Under the new guidelines, which go into effect this month, projects to retrofit most "soft-story" buildings would require less extensive reviews, officials said.

Soft-story buildings -- which represent about 80 percent of the 2,000 Santa Monica structures deemed vulnerable in a earthquake -- are apartment buildings with flimsy first floors mostly used as parking, with apartment units above.

The new guidelines come almost one year after the City adopted the nation’s most aggressive retrofit law in March of 2017 mandating structural work to protect buildings that would likely be unable to survive a major earthquake without serious and potentially fatal damage.

Five types of buildings are on the City’s inventory list as being vulnerable, but the single-biggest category is the “soft story” building, also known as dingbats.

The law includes both commercial and multi-family residential buildings.

The first wave of such notices went out to about 400 building owners in September of 2017.

The City’s mandatory retrofit law gives those owners (with buildings of two stories and up to 16 units) until September-October of 2019 to meet a compliance report deadline.

The retrofits must be completed by September-October of 2023.

Depending on the number of units and total floors of each soft-story building, compliance dates continue from 2020 on, with finish dates of 2024.

As of February 20, though, the City said it will simplify the seismic retrofit paperwork for most soft-story building owners.

The new Soft-Story Seismic Retrofit supplemental application removes review by the City Planning and/or Mobility Divisions for most projects, officials said.

The supplemental application is completed with the City’s regular Plan Check application. It includes a series of questions about the project to determine if it qualifies for the exception from plan check review.

In addition, the City is instituting a new, simplified application for owners of tenant-occupied soft-story buildings hat will replace the standard long form.

An applicant is only required to sign the Soft-Story Means & Methods form “acknowledging the tenant protections during construction and tenant relocation requirements,” the City said in announcing the change.

More information can be found at www.smgov.net/seismic or email seismic@smgov.net

Soft-story buildings have a poor record of handling the violent shaking of earthquakes. Without a solid foundation beneath them, the units above have a record of collapsing.

During the 1994 Northridge earthquake, 16 of the 57 people killed were inside the Northridge Meadows apartments, a 164-unit soft-story structure. A total of 33 people died from fallen buildings during the quake.

In Santa Monica, more than 500 structures were damaged or destroyed in the temblor.

Last October, the City's Rent Control Board wrestled over the possibility of allowing Santa Monica landlords to raise rents to help pay the cost of mandatory seismic retrofitting ("Santa Monica Rent Board Weighs Hikes for Earthquake Retrofits," October 13, 2017).

Soft-story apartment building are still fairly widespread in Southern California.

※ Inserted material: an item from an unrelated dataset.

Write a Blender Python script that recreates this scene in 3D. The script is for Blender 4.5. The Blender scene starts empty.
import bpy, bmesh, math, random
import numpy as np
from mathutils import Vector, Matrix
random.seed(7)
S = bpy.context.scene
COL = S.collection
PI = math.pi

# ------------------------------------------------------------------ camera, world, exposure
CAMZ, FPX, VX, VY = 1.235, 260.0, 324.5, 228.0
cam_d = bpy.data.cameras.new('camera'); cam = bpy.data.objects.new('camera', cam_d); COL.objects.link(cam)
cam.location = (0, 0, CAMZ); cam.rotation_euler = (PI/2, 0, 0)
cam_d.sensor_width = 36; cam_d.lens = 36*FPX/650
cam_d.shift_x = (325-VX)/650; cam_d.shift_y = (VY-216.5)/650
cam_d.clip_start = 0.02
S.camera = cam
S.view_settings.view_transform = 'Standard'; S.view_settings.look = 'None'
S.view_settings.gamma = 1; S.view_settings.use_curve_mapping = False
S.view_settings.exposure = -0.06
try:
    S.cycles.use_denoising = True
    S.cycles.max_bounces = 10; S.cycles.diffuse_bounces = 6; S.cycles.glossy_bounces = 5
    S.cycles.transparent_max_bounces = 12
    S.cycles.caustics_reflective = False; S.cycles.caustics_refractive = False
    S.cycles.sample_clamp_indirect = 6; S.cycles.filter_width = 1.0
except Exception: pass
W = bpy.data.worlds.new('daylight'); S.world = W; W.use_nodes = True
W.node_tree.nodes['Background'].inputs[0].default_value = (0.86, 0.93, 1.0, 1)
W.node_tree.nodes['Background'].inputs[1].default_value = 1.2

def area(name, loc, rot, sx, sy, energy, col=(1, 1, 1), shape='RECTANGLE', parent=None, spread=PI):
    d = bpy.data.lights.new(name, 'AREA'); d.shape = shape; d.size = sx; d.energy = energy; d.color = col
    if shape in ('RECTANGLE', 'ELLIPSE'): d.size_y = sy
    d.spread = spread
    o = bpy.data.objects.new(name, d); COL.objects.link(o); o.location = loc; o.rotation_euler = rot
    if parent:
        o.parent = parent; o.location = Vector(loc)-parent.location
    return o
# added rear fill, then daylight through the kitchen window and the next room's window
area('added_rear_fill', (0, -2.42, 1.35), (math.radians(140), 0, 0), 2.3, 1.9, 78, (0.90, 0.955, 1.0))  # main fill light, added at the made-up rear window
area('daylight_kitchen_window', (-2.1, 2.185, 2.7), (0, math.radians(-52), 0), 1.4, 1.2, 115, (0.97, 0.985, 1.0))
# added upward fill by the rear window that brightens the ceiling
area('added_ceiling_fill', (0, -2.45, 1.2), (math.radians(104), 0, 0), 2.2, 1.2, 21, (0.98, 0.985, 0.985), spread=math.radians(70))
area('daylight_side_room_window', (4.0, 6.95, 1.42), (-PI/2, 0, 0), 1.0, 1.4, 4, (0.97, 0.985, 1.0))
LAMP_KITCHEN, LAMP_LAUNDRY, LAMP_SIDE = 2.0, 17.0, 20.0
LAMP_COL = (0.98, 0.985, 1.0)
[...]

The City of Los Angeles is home to about 13,500 soft-story apartment buildings, which are also subject to mandatory retrofit under the L.A.’s earthquake-safety law.

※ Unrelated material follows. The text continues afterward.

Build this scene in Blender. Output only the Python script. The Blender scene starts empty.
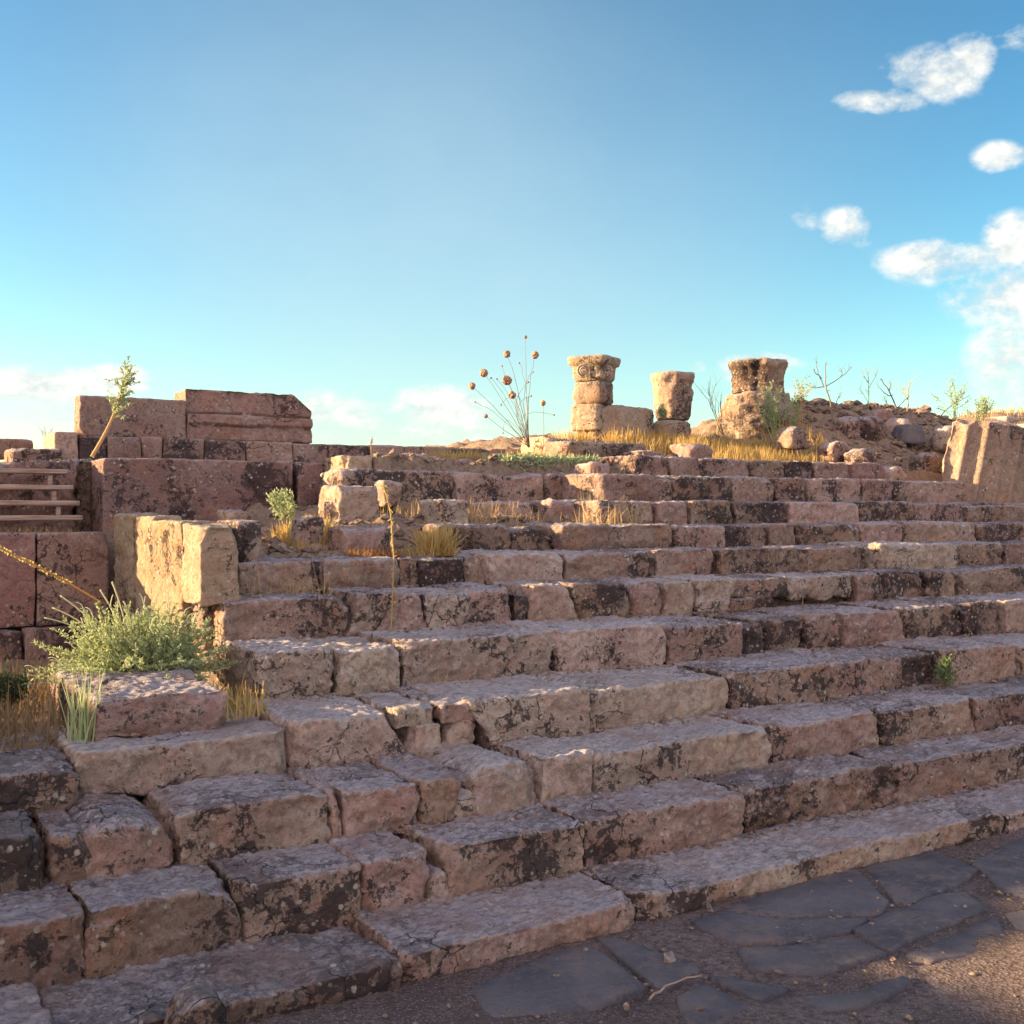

The structures mostly date back to the post-WWII population and building boom, and were a popular option for modest housing ("Santa Monica Library Hosts Panel on Local Phenomenon," March 11, 2016).

As real estate became more expensive, builders focused on taller, multi-story apartment complexes which squeezed more units onto smaller parcels.

Santa Monica's 1979 Rent Control law made it extremely difficult to tear down rent-controlled buildings, leaving many of the soft-story structures standing.

In addition to soft-story buildings, other structures on the City's earthquake-vulnerable list are about 209 unreinforced masonry buildings; 34 concrete tilt-up buildings; 66 no-ductile concrete buildings; and 80 steel moment frame buildings.

City officials estimate a cost of $5,000 to $10,000 per unit to retrofit a typical wood apartment building and $50 to $100 per square foot for concrete and steel buildings.

The city's move comes more than three years after The Times reported how Santa Monica quietly stopped enforcing its earthquake safety regulations.

The city had passed laws in the 1990s requiring retrofits of these buildings, but the mandatory retrofit effort quietly faded in the early 2000s amid the departure of key staff. By 2013, the city could not find its old list of possibly vulnerable buildings.

Former City officials were stunned when told of the missing list, and elected leaders vowed to take up the issue.

With the release of its list, Santa Monica has become the first city in California to publicly post a list of addresses of possibly vulnerable concrete and steel buildings that should be evaluated for seismic risk ("Nearly 2,000 Buildings in Santa Monica at Risk in Earthquake," December 1, 2016).